Die Exkursion zum Kommunalen Wohnbau anders, geführt von Architektin Elisabeth Lechner, verdeutlichte die Reibungsflächen zwischen Planung, Umsetzung und Verwaltung (gat berichtete). „Es geht im Wohnbau nicht um Zimmer.“ Soziale Faktoren wie Beteiligung, Begegnungs- und Gemeinschaftsräume oder die Integration von öffentlichen Freiflächen machen diesen Wohnbau anders. Viel Energie und Überzeugungskraft waren notwendig, um die in der Planung geschaffenen Qualitäten auch baulich umzusetzen.
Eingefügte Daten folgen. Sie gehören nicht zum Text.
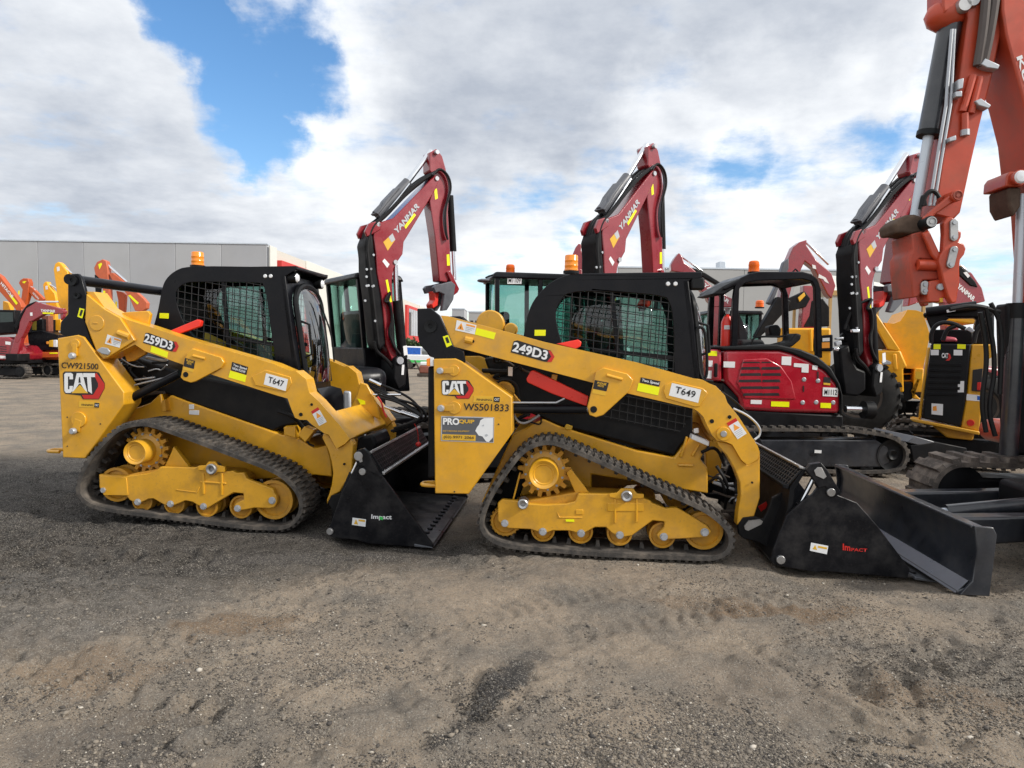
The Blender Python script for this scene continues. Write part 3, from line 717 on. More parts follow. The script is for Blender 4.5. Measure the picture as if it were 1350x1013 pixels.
    mb = MB(); grid_in(mb, win, y0 + .006, S['mesh'], S['meshang'], .0036, S.get('skew', 90)); mb.build('window_screen', M['mesh'], cab, ang=0)
    mb = MB(); grid_in(mb, win2, y1 - .006, S['mesh'] * 1.0, S['meshang'], .0034, S.get('skew', 90)); mb.build('window_screen', M['mesh'], cab, ang=0)
    for a, b in S['mullions']:
        a = fr.p(*a, y0); b = fr.p(*b, y0); d = (b - a).normalized(); nn = Vector((-d.z, 0, d.x)) * .018
        for ya in (y0 + .012, y1 - .034): MB().hexa([(v.x, ya, v.z) for v in (a - nn, b - nn, b + nn, a + nn)], [(v.x, ya + .022, v.z) for v in (a - nn, b - nn, b + nn, a + nn)]).build('pillar', K_, cab, .004)
    # roof and back: a skin swept along the upper outline of the side
    rl = [fr.xz(S['roof'], y0)[0]] + soften(fr.xz(S['roof'], y0))[1:-1] + [fr.xz(S['roof'], y0)[-1]]; mb = MB(); inner = [(q[0], q[1]) for q in rl]
    th = .035
    ring = []
    for k, q in enumerate(rl):
        a = Vector(rl[max(k - 1, 0)]); b = Vector(rl[min(k + 1, len(rl) - 1)]); t = (b - a).normalized(); nv = Vector((t.y, -t.x)); ring.append((q[0] + nv.x * th, q[1] + nv.y * th))
    mb.poly(list(rl) + ring[::-1], y0 + .002, y1 - .002); mb.build('roof', K_, cab, .012, ang=50)
    (tx, tz), (bx, bz) = fr.xz(S['front'], y0)
    fm = lambda yy, q, t: (tx + (bx - tx) * q + t, yy, tz + (bz - tz) * q)
    ym, hw = (y0 + y1) / 2, (y1 - y0) / 2
    arch = []
    for k in range(33):
        t = math.pi * k / 32; arch.append((ym - (hw - .09) * math.cos(t), .30 - .22 * math.sin(t) ** .8))
    arch = [(ym - (hw - .12), 1.0)] + arch + [(ym + (hw - .12), 1.0)]
    MB().poly([(y0, 0), (y1, 0), (y1, 1.06), (y0, 1.06)], -.05, .0, [[(a_, b_) for a_, b_ in arch]], fm).build('front_panel', K_, cab, .008)
    mb = MB(); rows = []
    NU, NV = 18, 22
    for v in range(NV + 1):
        q = .085 + .90 * v / NV; row = []
        hh = (hw - .09) * (1 if q > .30 else max(.02, math.sin(math.acos(min(1, ((.30 - q) / .22) ** 1.25)))))
        for u in range(NU + 1):
            f = 2 * u / NU - 1; bul = .15 * (1 - f * f) * min(1, (hh / hw) * 1.1) * (math.sin(math.pi * min(1, .12 + q * .62)) ** .8) + .02
            row.append(mb.bm.verts.new(fm(ym + hh * f, q, bul)))
        rows.append(row)
    for ra, rb in zip(rows, rows[1:]):
        for u in range(NU): mb.face([ra[u], ra[u + 1], rb[u + 1], rb[u]])
    door = mb.build('door_glass', M['glass_clear'], cab, ang=0)
    MB().tube([fm(a_, b_, .03) for a_, b_ in arch], .03, 8).build('door_frame', M['plastic'], door)
    MB().tube([fm(ym + .20, .80, .14), fm(ym + .17, .55, .165), fm(ym + .08, .24, .12)], .009, 6, 1).build('wiper', M['plastic'], door)
    MB().tube([fm(ym - hw + .10, .75, .05), fm(ym - hw + .10, .72, .12), fm(ym - hw + .10, .45, .13), fm(ym - hw + .10, .42, .05)], .013, 6).build('door_handle', M['plastic'], door)
    for ya in (y0 + .08, y1 - .10):
        c_ = Vector(fm(ya, .03, .06)); mb = MB(); mb.cyl(c_ + Vector((-.06, 0, 0)), c_ + Vector((.02, 0, 0)), .05, 16); wl = mb.build('work_lamp', M['plastic'], cab, .006)
        MB().lathe(c_, [(.003, .018), (.044, .018), (.03, .032), (.003, .036)], 18, 'X').build('lamp_lens', M['lens'], wl)
    # bars of the rear window, seat, console, floor
    fx = fr.p(*S['floor'], y0); x_f, z_f = fx.x, fx.z
    sx, sz = S['seat_x'], S['seat_z']
    seat = MB().box(sx, sx + .46, .58, 1.04, sz, sz + .13).build('seat', M['teal'], cab, .04, 3)
    mb = MB(); mb.poly([(sx - .02, sz + .1), (sx + .10, sz + .1), (sx - .02, sz + .62), (sx - .12, sz + .60)], .60, 1.02); mb.build('backrest', M['teal'], seat, .04, 3)
    MB().poly([(sx - .30, sz - .2), (sx + .75, sz - .2), (sx + .75, sz - .14), (sx - .30, sz - .14)], y0 + .05, y1 - .05).build('cab_floor', MBk, cab)
    for ya in (.53, 1.07):
        mb = MB(); mb.box(sx + .1, sx + .45, ya - .04, ya + .04, sz + .18, sz + .24); mb.cyl((sx + .42, ya, sz + .2), (sx + .46, ya, sz + .38), .02, 10); mb.ball((sx + .46, ya, sz + .40), .035)
        mb.build('joystick_console', M['plastic'], cab, .01)
    # beacon
    b = fr.p(*S['beacon'], .62); b.z = max(q[1] for q in out) - .004; rb = S['beacon_r'] / S['ppm'] * 1.12; hb = S['beacon_h'] / S['ppm'] * 1.12
    bo = MB().lathe((b.x, .62, b.z), [(.004, 0), (rb * 1.15, 0), (rb * 1.15, .022), (.004, .022)], 22, 'Z').build('beacon', M['plastic'], cab)
    MB().lathe((b.x, .62, b.z + .022), [(.004, 0), (rb, 0), (rb, hb * .10), (rb * .96, hb * .12), (rb * .96, hb * .30), (rb * .985, hb * .32), (rb * .96, hb * .34), (rb * .95, hb * .62), (rb * .975, hb * .64), (rb * .95, hb * .66), (rb * .94, hb * .93), (rb * .86, hb), (.004, hb)], 22, 'Z').build('amber_lens', M['amber'], bo)
    # undercarriage
    tn = fr.xz(S['track'], 0.0)
    track_part(tn, 0, .40, root); track_part(tn, WID - .40, WID, root)
    for mir in (0, 1):
        yy = (lambda a, b: (WID - b, WID - a)) if mir else (lambda a, b: (a, b))
        fxz = fr.xz(S['frame'], .05)
        uf = MB().poly(fxz, *yy(.05, .10)).build('track_frame', M['yellow_frame'], root, .008)
        if not mir: frame_near = uf
        MB().poly(fr.xz(S['frame_core'], .05), *yy(.098, .33)).build('frame_core', M['yellow_dirty'], uf, .01)
        for (qx, qy, r) in S['rollers']:
            a = fr.p(qx, qy, .08); wheel(fr, (a.x, a.z), r / S['ppm'], *yy(.105, .33), root)
        for (qx, qy, r, tooth) in S['idlers']:
            a = fr.p(qx, qy, .08); rr = r / S['ppm']; ya, yb = yy(.105, .32)
            o = wheel(fr, (a.x, a.z), rr, ya, yb, root, 'idler')
            if tooth:
                mb = MB(); gear(mb, (a.x, a.z), rr * .96, rr * 1.10, 22, ya + .02, ya + .05); mb.build('idler_teeth', M['yellow_dirty'], o, .002)
        qx, qy, r, teeth = S['sprocket']; a = fr.p(qx, qy, .16); rr = r / S['ppm']; ya, yb = yy(.15, .19)
        mb = MB(); gear(mb, (a.x, a.z), rr * .80, rr, teeth, ya, yb, .1); sp = mb.build('sprocket', M['yellow_dirty'], root, .003)
        mb = MB(); hx, hy, hr = S['hub']; h = fr.p(hx, hy, -.02); hr = hr / S['ppm']
        ya, yb = yy(-.02, .42)
        if not mir: prof = [(.004, .002), (hr * .60, .002), (hr * .66, -.006), (hr * .74, -.006), (hr * .78, -.012), (hr * .95, -.02), (hr, -.008), (hr, .13), (hr * 1.35, .142), (hr * 1.35, .153), (.004, .153)]
        else: prof = [(.004, WID - .43), (hr, WID - .43), (hr, WID), (.004, WID)]
        mb.lathe((a.x, 0, a.z), prof, 32); mb.build('final_drive', M['yellow'], sp)
        if not mir:
            for k in range(12):
                t = 2 * math.pi * k / 12 + .2; mb = MB(); hexbolt(mb, a.x + rr * .70 * math.cos(t), .15, a.z + rr * .70 * math.sin(t), .010, .014)
                mb.build('bolt', M['zinc'], sp)
    for (qx, qy, r) in S['bolts']:
        a = fr.p(qx, qy, .05); mb = MB(); hexbolt(mb, a.x, .052, a.z, r / S['ppm'], .022)
        mb.build('bolt', M['zinc'], frame_near)
    for (qx, qy, r) in S['greasecaps']:
        a = fr.p(qx, qy, .02); rr = r / S['ppm']
        mb = MB().lathe((a.x, 0, a.z), [(.004, .03), (rr * .35, .03), (rr * .45, .012), (rr * .8, .006), (rr, .014), (rr, .12), (.004, .12)], 22); mb.build('suspension_cap', M['steel'], frame_near)
    for q, yy in S['frame_bits']:
        MB().poly(fr.xz(q, yy), yy, .06 if yy < .05 else yy + .05).build('bracket', Y, frame_near, .004)
    # lift cylinder
    for (a, b, r, ya, mm) in S['rods']:
        p0 = fr.p(*a, ya); p1 = fr.p(*b, ya)
        MB().cyl(p0, p1, r / S['ppm'], 16).build('hydraulic_cylinder' if r > 3 else 'hydraulic_pipe', M[mm], root)
    for q, ya, yb, mm, nm in S['extras']:
        MB().poly(fr.xz(q, ya), ya, yb).build(nm, M[mm], root, .006)
    for pts, r, mm, nm in S['tubes']:
        MB().tube([fr.p(q[0], q[1], q[2]) for q in pts], r, 8, 2).build(nm, M[mm], root)
    return root, n_, n_arm, cab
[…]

Politische Vorgaben in Form von Gesetzen oder Förderungen sind ein bedeutsames  Instrumentarium, um einen Mindeststandard an Lebensqualität zu sichern. Dass es jedoch in der Umsetzung Hürden gibt, wurde durch die Vorträge und Fallbeispiele deutlich. Durch die komplexen Anforderungen an die einzelnen Bereiche gehen oft zu Sekundärzielen degradierte Ansprüche verloren. Ein wichtiges Ziel wäre folglich ein Umdenken der Prioritäten im Sinne einer langfristigen Qualität anstelle einer kurzfristigen Verbesserung.